Falando de representatividade
O Oscar 2018 consolidou um processo de transformação que a Academia colocou em curso em 2015 com o propósito de ampliar a representatividade sexual e racial em seus quadros de votantes. Até então, a entidade era formada por cerca 5,7 mil integrantes (5 mil votantes efetivos), majoritariamente homens brancos acima de 50 anos. Após a convocação de profissionais em diferentes países, conta agora com cerca de 8 mil membros (cerca de 7,3 mil votantes efetivos), com um perfil mais jovem e uma proporção mais equilibrada de mulheres (46%) e não brancos (41%).
E isso já se reflete na seleção de filmes indicados, como os nove desse ano, que de maneiras distintas abordam temas como racismo (Corra!, melhor roteiro original), diversidade sexual (Me Chame pelo seu Nome, melhor roteiro original) e tolerância às diferenças (A Forma da Água).

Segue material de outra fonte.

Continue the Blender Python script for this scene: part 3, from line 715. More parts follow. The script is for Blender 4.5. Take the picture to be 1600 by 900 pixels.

Vale lembrar que essa mudança é também questão de sobrevivência em um mercado de entretenimento cada vez mais concorrido e com a receita de Hollywood dependendo sobremaneira dos mercados internacionais.
Como era previsto, as estatuetas de interpretação tinham endereço certo: além de Frances, ratificaram o favoritismo Gary Oldman, melhor ator por O Destino de uma Nação, e os coadjuvantes Sam Rockwell (Três Anúncios Para um Crime) e Allison Janney (Eu, Tonya).
Ao final de cerimônia, os atores Warren Beatty e Faye Dunaway, protagonistas da gafe da troca dos envelopes do vencedor em 2017 (vexame que não foi culpa deles), ganharam a justa chance de redenção ao chamar Del Toro e a equipe de A Forma da Água ao palco.
Interessante destacar ainda a reverência prestada em diferentes momentos da festa ao filme da Marvel Pantera Negra, que se transformou em fenômeno cultural e comportamental neste começo de ano. Provavelmente, o longa de Ryan Coogler figure no Oscar 2019, quem sabe para derrubar mais algumas barreiras. Jordan Peele, de Corra! não se tornou dessa vez o primeiro realizador negro a ganhar a estatueta de direção – mas consagrou-se como o primeiro a erguer o prêmio de roteiro original.